Tuesday, June 6, 2017

The Real World: Alikianos

So back in the states there’s this stupid ass term called “glamping,” otherwise known as glamorous camping. Put in another way, camping for people who can’t actually rough it. Well, welcome to Alikianos. At this point in time there is no power or running water at the institute and I have more bruises and cuts than actual skin. I haven’t showered in a couple of days and there is visible dirt and grime caking my nails and fingers. We’re all hot and sweaty, tired, slightly dazed and definitely confused. But the thing is I am confident that everyone is just as happy and content as I am right now.

Being in Alikianos is unlike anything else I have experienced before. This tiny village has welcomed with open arms a group of 15 rambunctious American students, many of whom were strangers with each other to begin with. But in less than two weeks this uncharted territory has become familiar, and the same people who were once strangers have become friends and family.
It is a testament to being a part of a personalistic society. There are language barriers to overcome, as well as differences in beliefs and values; however, none of this has been difficult and it has been easy to get a card game going, or a small exchange of words so that you can feel a connection to those around you. The people in this village and the students that are engaging in this experience with me have affected me in a way that I did not expect. Every interaction seems more genuine and sincere, and it is because you know it’s coming from a more nurturing place. It is heartbreaking to see how much the Eurozone crisis has devastated this village, yet those who have had so much taken from them by force are more than willing to offer whatever it is they do have.

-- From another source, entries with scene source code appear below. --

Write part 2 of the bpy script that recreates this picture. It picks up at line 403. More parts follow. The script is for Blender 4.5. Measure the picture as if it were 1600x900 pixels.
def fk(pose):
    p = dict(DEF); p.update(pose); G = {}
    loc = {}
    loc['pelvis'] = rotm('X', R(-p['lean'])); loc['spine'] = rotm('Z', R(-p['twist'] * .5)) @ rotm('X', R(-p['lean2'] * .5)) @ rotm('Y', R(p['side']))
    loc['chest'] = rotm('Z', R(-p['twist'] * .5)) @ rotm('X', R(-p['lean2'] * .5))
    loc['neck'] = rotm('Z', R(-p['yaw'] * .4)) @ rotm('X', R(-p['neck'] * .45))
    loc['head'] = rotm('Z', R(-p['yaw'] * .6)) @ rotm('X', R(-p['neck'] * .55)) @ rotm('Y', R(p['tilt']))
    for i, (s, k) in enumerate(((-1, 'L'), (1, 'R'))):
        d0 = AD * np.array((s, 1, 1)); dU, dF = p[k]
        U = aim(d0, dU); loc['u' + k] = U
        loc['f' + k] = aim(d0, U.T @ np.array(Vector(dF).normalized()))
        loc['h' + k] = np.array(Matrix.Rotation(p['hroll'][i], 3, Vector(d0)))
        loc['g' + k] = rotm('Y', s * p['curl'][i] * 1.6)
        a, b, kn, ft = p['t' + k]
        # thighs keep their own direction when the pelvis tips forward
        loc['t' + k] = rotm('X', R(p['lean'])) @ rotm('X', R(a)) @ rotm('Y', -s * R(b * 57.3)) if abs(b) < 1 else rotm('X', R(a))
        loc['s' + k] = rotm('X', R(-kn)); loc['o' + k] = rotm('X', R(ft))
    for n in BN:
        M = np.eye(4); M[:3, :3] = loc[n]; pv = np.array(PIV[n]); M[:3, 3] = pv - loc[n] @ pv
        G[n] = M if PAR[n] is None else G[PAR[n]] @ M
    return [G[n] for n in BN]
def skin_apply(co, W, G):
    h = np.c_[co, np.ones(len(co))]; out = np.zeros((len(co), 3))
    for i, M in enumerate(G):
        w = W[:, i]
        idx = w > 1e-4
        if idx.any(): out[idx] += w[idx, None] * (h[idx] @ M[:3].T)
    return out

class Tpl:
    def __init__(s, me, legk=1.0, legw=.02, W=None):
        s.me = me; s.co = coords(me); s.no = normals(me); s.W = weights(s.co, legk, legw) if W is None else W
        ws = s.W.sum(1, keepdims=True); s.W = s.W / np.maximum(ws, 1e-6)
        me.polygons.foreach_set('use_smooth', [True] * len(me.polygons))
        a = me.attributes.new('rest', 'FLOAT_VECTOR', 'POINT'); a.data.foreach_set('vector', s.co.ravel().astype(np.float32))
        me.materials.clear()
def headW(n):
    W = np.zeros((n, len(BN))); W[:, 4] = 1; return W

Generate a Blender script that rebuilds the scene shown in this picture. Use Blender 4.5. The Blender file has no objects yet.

This experience thus far has taught me to be more humble, and to slow down to stop and smell the roses. For the past few years I have been told to slow down and be active in the present more times than I can count, coming from both my dad and my favorite professor. Prior to this experience I was never able to successfully do this, but here I feel like I am finally starting to get it. It all comes down to the low hanging fruit: give what you can, and do what you can and just enjoy the process of it all.